Exercise materials
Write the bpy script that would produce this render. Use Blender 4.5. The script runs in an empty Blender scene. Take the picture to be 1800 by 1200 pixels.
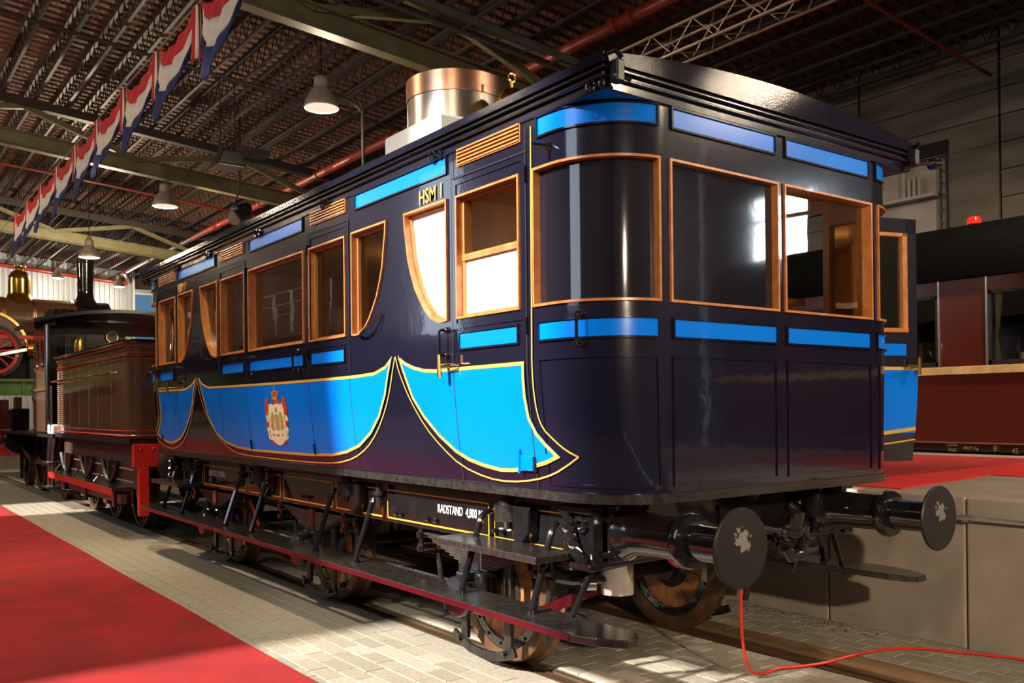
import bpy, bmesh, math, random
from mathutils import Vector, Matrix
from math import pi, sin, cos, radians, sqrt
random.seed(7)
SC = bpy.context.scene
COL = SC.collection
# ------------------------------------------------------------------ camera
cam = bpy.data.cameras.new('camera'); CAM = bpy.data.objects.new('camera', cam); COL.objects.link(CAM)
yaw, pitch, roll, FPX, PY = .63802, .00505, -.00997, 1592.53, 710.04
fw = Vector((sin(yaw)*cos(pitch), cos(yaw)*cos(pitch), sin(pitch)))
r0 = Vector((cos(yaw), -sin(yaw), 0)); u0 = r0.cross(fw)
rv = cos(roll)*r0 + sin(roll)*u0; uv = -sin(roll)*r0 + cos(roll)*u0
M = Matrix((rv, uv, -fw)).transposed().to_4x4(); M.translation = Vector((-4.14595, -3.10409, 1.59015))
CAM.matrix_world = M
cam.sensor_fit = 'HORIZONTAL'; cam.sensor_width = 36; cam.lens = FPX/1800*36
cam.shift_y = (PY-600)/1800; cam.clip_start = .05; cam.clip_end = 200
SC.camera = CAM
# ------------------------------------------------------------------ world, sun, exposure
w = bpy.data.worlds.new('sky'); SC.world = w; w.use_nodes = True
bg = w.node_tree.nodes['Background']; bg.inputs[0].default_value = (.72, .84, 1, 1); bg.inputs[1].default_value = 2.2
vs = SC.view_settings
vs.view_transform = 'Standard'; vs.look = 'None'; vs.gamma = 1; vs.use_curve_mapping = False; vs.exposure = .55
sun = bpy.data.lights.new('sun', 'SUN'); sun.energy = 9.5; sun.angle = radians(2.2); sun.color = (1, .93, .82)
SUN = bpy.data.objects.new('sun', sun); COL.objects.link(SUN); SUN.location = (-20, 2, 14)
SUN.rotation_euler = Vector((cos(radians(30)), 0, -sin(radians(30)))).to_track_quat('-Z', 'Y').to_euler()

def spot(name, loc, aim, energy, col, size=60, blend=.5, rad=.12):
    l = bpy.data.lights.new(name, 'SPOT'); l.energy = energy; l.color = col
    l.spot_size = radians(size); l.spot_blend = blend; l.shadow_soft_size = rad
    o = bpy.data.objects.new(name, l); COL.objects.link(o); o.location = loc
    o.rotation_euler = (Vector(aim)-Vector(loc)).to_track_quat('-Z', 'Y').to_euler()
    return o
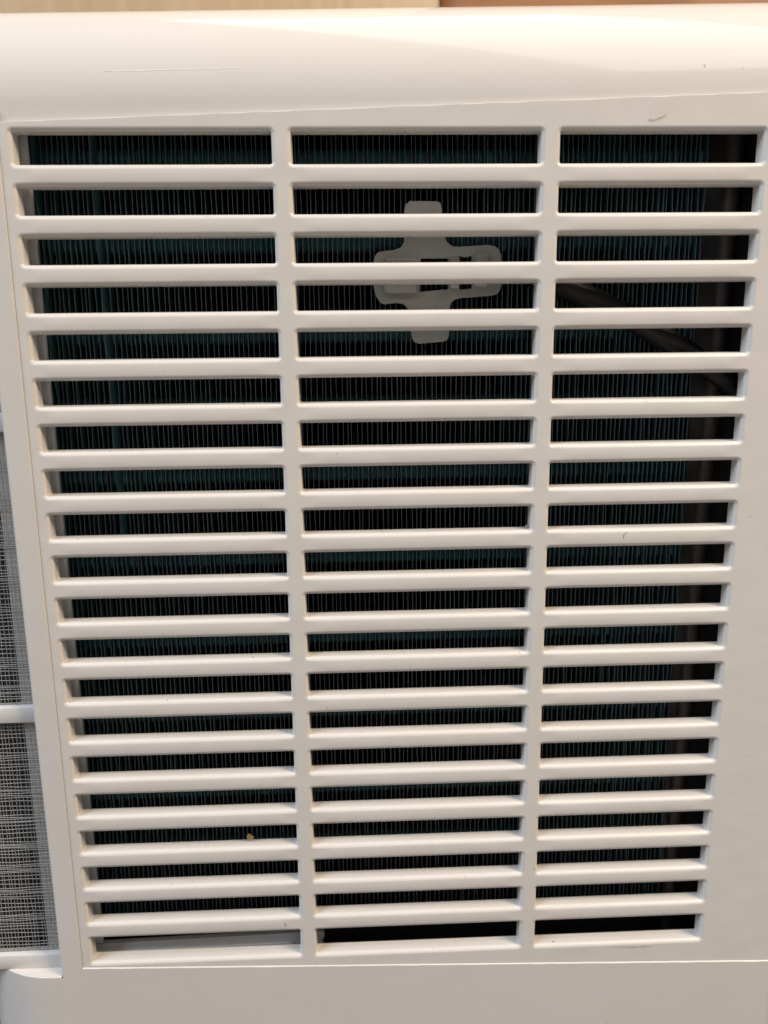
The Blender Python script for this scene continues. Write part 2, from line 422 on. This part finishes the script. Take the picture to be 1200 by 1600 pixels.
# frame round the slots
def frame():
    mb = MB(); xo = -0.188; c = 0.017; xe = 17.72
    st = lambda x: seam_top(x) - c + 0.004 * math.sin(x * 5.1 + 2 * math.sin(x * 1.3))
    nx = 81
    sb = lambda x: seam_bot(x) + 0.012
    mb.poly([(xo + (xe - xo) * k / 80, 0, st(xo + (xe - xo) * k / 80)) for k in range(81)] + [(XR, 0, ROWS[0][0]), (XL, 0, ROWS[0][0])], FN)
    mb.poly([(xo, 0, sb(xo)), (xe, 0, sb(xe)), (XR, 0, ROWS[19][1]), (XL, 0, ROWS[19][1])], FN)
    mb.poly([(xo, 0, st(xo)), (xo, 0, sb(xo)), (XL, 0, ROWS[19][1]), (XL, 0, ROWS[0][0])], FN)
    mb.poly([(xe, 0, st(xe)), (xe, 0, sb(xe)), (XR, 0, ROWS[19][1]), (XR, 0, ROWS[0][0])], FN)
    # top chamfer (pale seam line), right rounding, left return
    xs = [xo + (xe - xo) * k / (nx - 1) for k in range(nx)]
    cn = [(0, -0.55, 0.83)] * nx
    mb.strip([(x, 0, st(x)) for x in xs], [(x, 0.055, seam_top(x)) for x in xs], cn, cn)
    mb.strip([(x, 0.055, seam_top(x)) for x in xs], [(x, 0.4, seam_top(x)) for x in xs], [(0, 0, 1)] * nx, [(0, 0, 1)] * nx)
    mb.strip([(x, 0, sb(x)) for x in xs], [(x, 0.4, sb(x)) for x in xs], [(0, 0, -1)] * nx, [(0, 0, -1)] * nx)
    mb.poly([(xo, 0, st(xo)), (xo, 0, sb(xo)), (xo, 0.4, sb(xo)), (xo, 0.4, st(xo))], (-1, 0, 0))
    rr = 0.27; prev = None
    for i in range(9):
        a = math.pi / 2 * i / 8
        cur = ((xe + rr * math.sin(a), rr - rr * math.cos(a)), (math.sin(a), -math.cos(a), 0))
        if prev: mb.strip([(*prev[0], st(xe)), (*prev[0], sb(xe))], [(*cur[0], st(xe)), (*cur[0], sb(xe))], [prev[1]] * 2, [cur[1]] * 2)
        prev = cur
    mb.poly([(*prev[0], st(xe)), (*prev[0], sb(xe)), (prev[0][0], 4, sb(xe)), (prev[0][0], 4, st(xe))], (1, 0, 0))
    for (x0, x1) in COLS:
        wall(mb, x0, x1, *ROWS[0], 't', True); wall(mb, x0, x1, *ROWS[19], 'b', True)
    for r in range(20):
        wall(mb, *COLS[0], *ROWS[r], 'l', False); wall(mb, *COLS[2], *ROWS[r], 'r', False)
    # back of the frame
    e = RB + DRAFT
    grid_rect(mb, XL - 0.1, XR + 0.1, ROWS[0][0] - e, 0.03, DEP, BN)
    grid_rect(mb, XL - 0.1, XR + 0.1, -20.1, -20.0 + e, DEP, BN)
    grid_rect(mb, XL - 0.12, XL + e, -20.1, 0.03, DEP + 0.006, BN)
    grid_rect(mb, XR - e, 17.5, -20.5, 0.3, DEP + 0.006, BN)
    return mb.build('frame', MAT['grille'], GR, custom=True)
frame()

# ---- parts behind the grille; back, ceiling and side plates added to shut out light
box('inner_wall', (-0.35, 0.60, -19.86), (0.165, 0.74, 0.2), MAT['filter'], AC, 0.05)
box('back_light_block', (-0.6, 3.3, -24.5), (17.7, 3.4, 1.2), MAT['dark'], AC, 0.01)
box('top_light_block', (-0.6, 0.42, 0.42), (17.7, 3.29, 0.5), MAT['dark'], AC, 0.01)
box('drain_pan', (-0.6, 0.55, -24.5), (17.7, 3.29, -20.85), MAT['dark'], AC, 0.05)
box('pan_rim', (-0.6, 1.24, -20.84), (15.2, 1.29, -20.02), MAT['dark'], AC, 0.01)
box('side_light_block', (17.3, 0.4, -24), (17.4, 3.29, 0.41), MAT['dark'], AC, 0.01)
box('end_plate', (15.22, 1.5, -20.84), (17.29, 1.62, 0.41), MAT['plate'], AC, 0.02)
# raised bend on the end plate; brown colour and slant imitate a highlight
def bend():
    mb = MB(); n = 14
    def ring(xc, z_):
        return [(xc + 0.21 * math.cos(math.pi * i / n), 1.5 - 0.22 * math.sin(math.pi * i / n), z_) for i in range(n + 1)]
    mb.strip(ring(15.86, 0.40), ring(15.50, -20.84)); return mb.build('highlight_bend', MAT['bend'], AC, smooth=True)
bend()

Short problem
Transcribe exactly, and only, the lines beginning at the line containing "0.5), MAT['dark'], AC, 0.01)" and ending at the line containing "-20.02), MAT['dark'], AC, 0.01)", both inclusive.

Exercise solution
box('top_light_block', (-0.6, 0.42, 0.42), (17.7, 3.29, 0.5), MAT['dark'], AC, 0.01)
box('drain_pan', (-0.6, 0.55, -24.5), (17.7, 3.29, -20.85), MAT['dark'], AC, 0.05)
box('pan_rim', (-0.6, 1.24, -20.84), (15.2, 1.29, -20.02), MAT['dark'], AC, 0.01)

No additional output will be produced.